Ryszard Ucher ze Śląskiej Partii Regionalnej przekazał, że we wtorek, 18 października, rada polityczna odwołała ze stanowiska przewodniczącego Henryka Mercika.
- Powodem było opóźnienie działań Śląskiej Partii Regionalnej, a także podejmowanie decyzji, które nie były konsultowane z radą polityczną. Poważne zarzuty pojawiały się już od jakiegoś czasu, ale poparcie w Rudzie Śląskiej posła Prawa i Sprawiedliwości Marka Wesołego przelało szalę goryczy. Odbiło się to szerokim echem ze szkodą dla ŚPR - uważa Ryszard Ucher.
Obowiązki przewodniczącego przejął wiceprzewodniczący Marek Bromboszcz.
"W Śląskiej Partii Regionalnej zawiązała się grupa kabaretowa"
Sęk w tym, że Henryk Mercik o tej decyzji dowiedział się dopiero w rozmowie z portalem ŚLĄZAG.
- Posiedzenie rady politycznej zwołałem na wtorek, 25 października, w Rudzie Śląskiej. Nic nie wiem na temat tego, aby miało się ono odbyć wczoraj. Być może jakaś grupa osób uznała, że może zrobić to wbrew statutowi bez przewodniczącego. Najwyraźniej Jerzy Gorzelik niedawno podjął dobrą decyzję i czas opuścić ten okręt, który tonie - mówi Henryk Mercik.
Z kolei Ryszard Ucher twierdzi, że posiedzenie odbyło się w terminie wyznaczonym miesiąc wcześniej, kiedy poprzedniego nie udało się zakończyć. - Wówczas uznaliśmy, że przemyślimy pewne sprawy i dokończymy 18 października. Nagle dostaliśmy maila, że Henryk Mercik zwołuje posiedzenie tydzień później, co było wbrew wcześniejszym ustaleniom. Nasza decyzja jest wiążąca - wyjaśnia.
- Każdy może zorganizować prywatne spotkanie i mianować się przewodniczym kuli ziemskiej, ale to nic nie znaczy. W Śląskiej Partii Regionalnej zawiązała się grupa kabaretowa - ocenia Henryk Mercik. - Zgodnie ze statutem pozostaję przewodniczącym ŚPR. Nie jestem jednak przywiązany do stołka i nie zamierzam się go kurczowo trzymać, skoro ktoś woli zmieniać ŚPR w kabaret - dodaje.
- ŚPR
nadal ćwiczy scenariusz rozwoju przez nieustanny podział. Dla mnie
zaskoczeniem jest tylko to, że jeszcze można tam coś dzielić.

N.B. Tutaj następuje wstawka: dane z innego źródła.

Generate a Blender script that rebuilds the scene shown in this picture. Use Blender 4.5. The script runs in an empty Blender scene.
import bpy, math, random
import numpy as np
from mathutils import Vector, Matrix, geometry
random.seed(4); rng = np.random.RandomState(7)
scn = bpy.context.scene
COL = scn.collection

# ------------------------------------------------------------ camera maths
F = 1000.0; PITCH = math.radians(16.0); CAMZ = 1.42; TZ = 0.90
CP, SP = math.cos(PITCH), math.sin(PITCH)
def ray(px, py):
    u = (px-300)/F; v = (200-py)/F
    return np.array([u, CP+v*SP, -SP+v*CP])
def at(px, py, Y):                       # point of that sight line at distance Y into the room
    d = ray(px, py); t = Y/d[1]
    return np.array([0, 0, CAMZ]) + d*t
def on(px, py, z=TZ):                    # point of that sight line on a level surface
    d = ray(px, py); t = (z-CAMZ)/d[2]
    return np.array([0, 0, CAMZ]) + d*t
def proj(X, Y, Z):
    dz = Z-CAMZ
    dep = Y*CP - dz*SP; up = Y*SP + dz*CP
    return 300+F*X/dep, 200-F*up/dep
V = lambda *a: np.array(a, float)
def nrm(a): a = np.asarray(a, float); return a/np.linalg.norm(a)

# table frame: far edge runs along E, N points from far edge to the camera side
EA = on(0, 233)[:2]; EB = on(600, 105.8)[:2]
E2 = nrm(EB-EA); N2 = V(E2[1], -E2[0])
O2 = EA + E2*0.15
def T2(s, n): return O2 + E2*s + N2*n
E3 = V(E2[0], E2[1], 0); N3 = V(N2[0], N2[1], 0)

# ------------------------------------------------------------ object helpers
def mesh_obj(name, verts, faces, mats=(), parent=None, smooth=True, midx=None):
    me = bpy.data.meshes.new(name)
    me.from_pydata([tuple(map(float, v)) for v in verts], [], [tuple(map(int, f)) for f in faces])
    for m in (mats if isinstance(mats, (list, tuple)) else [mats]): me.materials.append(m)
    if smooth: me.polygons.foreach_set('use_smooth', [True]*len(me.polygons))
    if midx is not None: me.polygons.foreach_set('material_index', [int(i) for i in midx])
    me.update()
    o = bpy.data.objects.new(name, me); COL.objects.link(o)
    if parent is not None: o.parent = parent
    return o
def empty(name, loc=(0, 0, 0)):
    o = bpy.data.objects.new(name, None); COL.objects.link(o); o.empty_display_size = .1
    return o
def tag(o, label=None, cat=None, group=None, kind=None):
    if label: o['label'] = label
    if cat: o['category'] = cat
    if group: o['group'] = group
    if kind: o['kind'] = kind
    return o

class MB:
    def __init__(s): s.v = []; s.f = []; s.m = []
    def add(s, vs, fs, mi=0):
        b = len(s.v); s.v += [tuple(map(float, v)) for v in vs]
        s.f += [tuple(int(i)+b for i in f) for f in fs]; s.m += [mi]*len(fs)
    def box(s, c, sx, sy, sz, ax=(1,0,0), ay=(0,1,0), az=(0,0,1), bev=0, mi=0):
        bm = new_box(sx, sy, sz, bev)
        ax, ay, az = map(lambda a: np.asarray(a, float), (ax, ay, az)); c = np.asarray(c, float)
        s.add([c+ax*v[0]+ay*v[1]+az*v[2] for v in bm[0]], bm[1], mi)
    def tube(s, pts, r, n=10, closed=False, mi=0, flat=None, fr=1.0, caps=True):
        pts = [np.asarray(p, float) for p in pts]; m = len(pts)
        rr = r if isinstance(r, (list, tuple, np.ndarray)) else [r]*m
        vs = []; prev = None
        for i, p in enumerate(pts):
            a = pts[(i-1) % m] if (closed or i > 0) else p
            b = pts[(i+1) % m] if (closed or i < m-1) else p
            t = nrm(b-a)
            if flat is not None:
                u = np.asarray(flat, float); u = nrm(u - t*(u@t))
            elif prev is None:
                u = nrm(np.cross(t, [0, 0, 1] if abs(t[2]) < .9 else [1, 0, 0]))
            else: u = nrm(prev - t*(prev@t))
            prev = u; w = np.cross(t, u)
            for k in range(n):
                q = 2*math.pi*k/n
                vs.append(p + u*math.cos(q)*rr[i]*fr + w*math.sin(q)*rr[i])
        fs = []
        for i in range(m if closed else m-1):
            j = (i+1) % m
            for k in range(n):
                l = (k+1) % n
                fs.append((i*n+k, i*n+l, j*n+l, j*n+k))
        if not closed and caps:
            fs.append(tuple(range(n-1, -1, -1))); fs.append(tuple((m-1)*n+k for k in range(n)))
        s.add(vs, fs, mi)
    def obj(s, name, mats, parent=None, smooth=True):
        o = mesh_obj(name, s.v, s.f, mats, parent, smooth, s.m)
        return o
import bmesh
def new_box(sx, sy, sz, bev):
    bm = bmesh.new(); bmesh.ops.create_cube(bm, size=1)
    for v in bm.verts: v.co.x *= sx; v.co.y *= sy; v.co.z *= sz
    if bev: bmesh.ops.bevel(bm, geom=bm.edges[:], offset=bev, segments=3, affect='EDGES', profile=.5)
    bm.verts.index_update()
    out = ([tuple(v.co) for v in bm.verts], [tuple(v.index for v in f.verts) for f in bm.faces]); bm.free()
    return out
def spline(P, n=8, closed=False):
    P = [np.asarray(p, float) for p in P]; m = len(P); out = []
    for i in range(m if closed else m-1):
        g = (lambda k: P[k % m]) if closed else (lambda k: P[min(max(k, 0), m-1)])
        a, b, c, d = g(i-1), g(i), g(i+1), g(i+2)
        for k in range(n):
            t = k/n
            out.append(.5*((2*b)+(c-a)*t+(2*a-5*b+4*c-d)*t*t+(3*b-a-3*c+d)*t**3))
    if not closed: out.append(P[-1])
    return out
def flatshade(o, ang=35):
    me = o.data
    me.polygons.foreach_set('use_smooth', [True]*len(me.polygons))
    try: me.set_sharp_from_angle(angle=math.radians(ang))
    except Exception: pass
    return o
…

Dziwi mnie też, że w tej sferze działania niektórzy działacze
wykazują większą aktywność niż w działaniach publicznych - komentuje Jerzy Gorzelik, lider Ruchu Autonomii Śląska.
ŚPR zostanie wykreślony z rejestru partii politycznych?
W przedterminowych wyborach prezydenckich w Rudzie Śląskiej Henryk Mercik poparł kandydaturę posła PiS Marka Wesołego, na co oburzyli się regionaliści. Dlaczego? Ponieważ partia Jarosława Kaczyńskiego jest przeciwna oficjalnemu uznaniu języka śląskiego oraz mniejszości śląskiej. Poza tym wszyscy mają w pamięci słowa o "zakamuflowanej opcji niemieckiej".
- Poparłem konkretnego człowieka, którego znam i wiem, że ten człowiek w Rudzie Śląskiej dokona zmian. A zmiany w mieście są konieczne - argumentował Henryk Mercik. - Marek Wesoły jest Ślązakiem z krwi i kości. Godo się z nim zowdy po ślonsku. Jest człowiekiem, który rozumie Śląsk. Zadeklarował też narodowość śląską. Nie wrzucajmy wszystkich ludzi do jednego wora - podkreślał.
Nie był to jedyny problem ŚPR w ostatnim czasie, bowiem nadal toczy się sprawa o jej ewentualnym wykreśleniu z listy zarejestrowanych w Polsce partii politycznych. Powodem takiej decyzji Państwowej Komisji Wyborczej było spóźnienie się ze sprawozdaniem finansowym za 2019 rok o… jeden dzień.